Rows from a 3D scene dataset:
• • • •

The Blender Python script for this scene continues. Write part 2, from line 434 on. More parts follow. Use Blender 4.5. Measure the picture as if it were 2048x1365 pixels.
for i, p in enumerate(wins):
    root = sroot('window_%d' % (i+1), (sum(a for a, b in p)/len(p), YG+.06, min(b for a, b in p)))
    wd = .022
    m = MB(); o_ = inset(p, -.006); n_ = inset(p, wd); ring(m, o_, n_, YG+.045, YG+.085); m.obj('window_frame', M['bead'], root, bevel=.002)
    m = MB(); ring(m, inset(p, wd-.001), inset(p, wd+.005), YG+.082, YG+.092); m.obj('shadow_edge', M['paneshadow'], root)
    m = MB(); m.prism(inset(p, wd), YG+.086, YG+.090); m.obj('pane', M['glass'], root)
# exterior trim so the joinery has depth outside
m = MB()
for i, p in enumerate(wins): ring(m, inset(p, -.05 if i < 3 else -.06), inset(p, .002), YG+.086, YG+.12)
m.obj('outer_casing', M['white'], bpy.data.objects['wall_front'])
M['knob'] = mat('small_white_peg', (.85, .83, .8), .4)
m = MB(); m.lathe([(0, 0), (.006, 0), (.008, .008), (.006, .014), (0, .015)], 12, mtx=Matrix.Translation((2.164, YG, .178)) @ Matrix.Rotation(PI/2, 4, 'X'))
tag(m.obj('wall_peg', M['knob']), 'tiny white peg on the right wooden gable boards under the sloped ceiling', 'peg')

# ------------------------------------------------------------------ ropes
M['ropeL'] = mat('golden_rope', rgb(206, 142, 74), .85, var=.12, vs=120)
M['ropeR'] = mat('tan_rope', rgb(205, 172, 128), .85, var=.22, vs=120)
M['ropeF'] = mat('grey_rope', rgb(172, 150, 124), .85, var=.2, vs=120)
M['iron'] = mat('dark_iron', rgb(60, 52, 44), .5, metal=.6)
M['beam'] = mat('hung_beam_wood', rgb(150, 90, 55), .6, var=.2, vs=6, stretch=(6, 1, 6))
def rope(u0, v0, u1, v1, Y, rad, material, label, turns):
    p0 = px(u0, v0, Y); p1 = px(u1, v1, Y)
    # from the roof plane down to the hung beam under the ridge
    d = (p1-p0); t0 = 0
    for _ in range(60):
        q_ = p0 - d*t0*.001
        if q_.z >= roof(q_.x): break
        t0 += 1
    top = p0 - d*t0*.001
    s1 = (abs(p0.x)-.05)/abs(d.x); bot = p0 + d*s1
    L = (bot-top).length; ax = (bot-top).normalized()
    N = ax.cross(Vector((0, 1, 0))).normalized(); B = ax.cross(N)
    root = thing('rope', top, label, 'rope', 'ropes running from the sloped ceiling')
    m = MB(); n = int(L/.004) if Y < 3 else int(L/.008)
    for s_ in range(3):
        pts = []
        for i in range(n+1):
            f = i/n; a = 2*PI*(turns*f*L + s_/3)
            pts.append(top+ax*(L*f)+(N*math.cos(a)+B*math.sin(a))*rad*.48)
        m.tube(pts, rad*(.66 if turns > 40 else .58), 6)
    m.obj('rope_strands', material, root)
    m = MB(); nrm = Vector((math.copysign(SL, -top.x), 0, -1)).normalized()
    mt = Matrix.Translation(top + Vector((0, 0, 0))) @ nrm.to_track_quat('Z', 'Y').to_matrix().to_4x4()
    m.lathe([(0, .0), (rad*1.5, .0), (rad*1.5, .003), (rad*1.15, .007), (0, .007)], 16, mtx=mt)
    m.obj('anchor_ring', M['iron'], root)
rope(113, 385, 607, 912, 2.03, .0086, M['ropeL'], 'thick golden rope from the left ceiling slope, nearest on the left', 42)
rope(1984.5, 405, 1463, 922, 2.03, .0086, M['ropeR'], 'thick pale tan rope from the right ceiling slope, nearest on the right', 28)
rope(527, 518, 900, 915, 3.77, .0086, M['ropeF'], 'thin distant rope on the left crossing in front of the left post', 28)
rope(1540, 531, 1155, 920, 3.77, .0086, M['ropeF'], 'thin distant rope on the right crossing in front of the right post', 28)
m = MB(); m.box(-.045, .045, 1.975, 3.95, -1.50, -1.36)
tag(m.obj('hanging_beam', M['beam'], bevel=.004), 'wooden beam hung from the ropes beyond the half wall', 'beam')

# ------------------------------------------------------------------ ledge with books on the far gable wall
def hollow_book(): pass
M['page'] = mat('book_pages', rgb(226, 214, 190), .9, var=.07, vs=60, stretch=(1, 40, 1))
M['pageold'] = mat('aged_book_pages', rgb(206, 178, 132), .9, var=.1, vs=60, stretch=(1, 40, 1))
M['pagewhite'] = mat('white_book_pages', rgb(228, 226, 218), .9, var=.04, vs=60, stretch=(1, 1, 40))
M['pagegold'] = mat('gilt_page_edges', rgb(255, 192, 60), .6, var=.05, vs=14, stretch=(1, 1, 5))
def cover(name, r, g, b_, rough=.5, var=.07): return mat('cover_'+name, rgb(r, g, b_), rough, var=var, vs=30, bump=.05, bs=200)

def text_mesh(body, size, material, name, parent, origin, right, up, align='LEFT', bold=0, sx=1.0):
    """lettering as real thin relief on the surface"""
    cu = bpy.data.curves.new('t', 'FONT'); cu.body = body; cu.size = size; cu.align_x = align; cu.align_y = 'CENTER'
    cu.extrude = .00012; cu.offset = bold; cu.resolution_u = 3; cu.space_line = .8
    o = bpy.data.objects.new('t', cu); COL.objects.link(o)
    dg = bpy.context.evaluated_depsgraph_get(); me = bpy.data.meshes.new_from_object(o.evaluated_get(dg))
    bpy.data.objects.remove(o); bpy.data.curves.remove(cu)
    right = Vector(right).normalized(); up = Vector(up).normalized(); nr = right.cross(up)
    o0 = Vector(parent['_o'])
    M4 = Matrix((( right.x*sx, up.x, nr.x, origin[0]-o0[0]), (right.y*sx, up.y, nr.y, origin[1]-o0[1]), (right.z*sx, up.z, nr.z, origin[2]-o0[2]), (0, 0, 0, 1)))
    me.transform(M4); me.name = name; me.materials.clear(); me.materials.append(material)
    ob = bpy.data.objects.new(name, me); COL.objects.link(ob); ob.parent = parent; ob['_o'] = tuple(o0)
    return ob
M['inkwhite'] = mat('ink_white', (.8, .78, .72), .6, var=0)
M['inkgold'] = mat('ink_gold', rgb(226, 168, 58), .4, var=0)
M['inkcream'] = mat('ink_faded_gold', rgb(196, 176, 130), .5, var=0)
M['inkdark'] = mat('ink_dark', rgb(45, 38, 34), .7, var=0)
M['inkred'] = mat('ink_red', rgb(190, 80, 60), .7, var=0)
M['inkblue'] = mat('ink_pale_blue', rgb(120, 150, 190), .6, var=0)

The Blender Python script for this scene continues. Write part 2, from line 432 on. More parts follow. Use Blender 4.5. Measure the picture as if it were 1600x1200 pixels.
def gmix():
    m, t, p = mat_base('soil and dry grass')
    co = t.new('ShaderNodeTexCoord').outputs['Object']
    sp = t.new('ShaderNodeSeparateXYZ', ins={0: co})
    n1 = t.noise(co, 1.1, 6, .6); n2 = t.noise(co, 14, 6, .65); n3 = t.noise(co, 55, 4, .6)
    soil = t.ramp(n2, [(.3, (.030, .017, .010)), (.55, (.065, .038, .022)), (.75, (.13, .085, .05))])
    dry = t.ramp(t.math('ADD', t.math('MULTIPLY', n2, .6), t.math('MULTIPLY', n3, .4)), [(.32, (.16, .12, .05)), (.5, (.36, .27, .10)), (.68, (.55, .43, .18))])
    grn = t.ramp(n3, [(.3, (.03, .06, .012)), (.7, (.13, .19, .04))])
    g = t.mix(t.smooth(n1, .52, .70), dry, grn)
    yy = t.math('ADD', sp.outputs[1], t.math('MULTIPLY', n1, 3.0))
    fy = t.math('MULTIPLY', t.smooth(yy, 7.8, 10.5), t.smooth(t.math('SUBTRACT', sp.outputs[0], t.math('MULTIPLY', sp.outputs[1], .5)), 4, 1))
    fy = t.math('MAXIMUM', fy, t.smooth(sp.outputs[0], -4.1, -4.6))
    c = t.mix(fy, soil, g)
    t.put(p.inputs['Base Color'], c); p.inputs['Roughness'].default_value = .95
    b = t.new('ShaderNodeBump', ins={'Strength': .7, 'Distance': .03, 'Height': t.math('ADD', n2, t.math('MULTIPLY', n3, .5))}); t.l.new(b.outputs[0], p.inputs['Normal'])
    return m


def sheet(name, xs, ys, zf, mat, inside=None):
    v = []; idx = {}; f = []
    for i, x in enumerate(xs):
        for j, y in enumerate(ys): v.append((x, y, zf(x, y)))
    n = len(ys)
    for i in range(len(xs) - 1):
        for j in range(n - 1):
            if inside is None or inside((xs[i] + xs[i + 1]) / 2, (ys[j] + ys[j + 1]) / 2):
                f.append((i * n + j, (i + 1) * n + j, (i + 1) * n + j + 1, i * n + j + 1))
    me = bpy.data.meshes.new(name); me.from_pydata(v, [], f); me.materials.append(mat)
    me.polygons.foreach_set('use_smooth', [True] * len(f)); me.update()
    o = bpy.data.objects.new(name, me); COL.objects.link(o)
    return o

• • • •

- [What you are asked to do]
Collect the lines of the records that include the string "Blender".

- [Completed task]
The Blender Python script for this scene continues. Write part 2, from line 434 on. More parts follow. Use Blender 4.5. Measure the picture as if it were 2048x1365 pixels.
The Blender Python script for this scene continues. Write part 2, from line 432 on. More parts follow. Use Blender 4.5. Measure the picture as if it were 1600x1200 pixels.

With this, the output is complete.